An evangelical Christianity that views their churches and their institutions, not as ends in themselves, but as means toward a greater end—an end which only God can and will bring about.

An evangelical Christianity that trusts in the Spirit’s agency and divine wisdom, rather than primarily in their own interpretations of Scripture, of reality, and of God’s work in the world.

An evangelical Christianity that is open to new movements of God, and yet able to discern truth from error, and justice from injustice.

An evangelical Christianity that embraces both the vertical dimension of salvation  (justification and reconciliation with God) and the horizontal dimension of salvation (healing, relational wholeness and peace, liberation from oppression).

An evangelical Christianity that seeks and embrace truth, even when it runs counter to received and cherished interpretations of Scripture and reality.

An evangelical Christianity that reads the gospels as the message of the Gospel; that finds as much significance in Jesus’ life as in his death and resurrection.

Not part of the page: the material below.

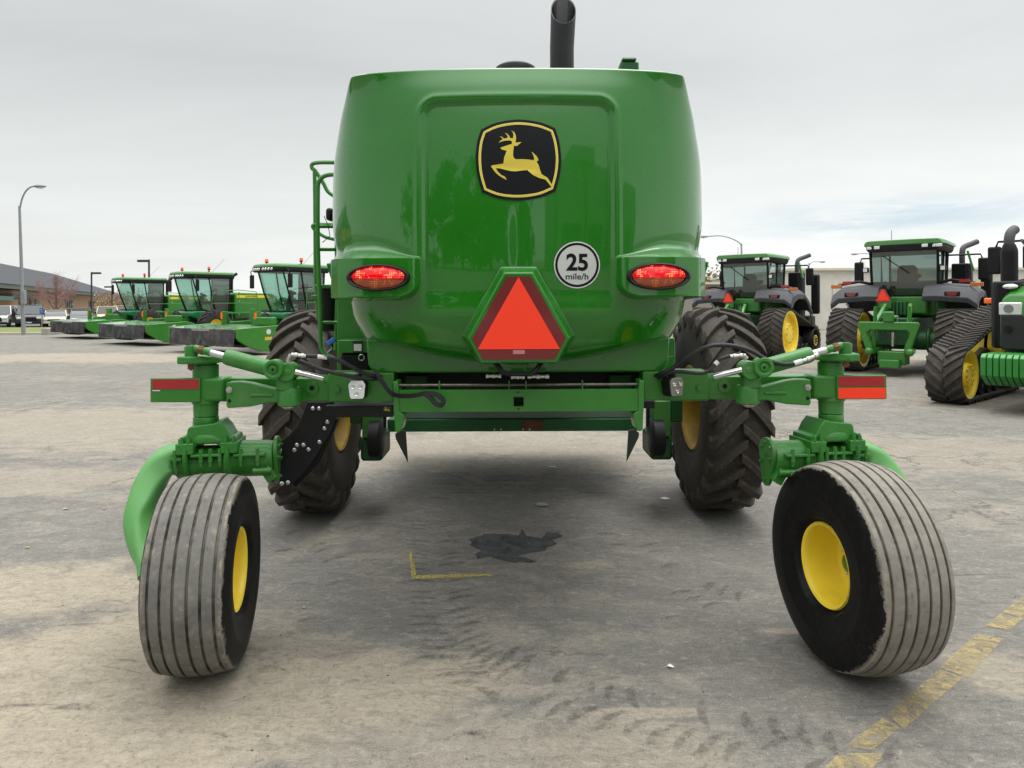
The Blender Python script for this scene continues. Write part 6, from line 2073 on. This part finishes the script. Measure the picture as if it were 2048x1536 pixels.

An evangelical Christianity that defined itself in relation to its movement toward center in God, Christ, and the Spirit, rather than by the static edges or periphery of cultural and ideological distinctions (the insider-outsider mentality). 

An evangelical Christianity that rejects ethnocentricity and racism (even the implicit kind) and embraces otherness and diversity, even when it threatens the security and power of consolidated homogeneity. 

An evangelical Christianity that, when necessary, accepts the demise of “evangelical” power and prominence in order to usher in the greater glory of God. Like John the Baptist, a Christianity willing to decrease, so that God might increase and so that God’s reconciliation project might move forward.

I don’t know if all this describes the future of American Evangelicalism, but it would be grand it if did. 


[1] Brueggemann, Book that Breathes, 30.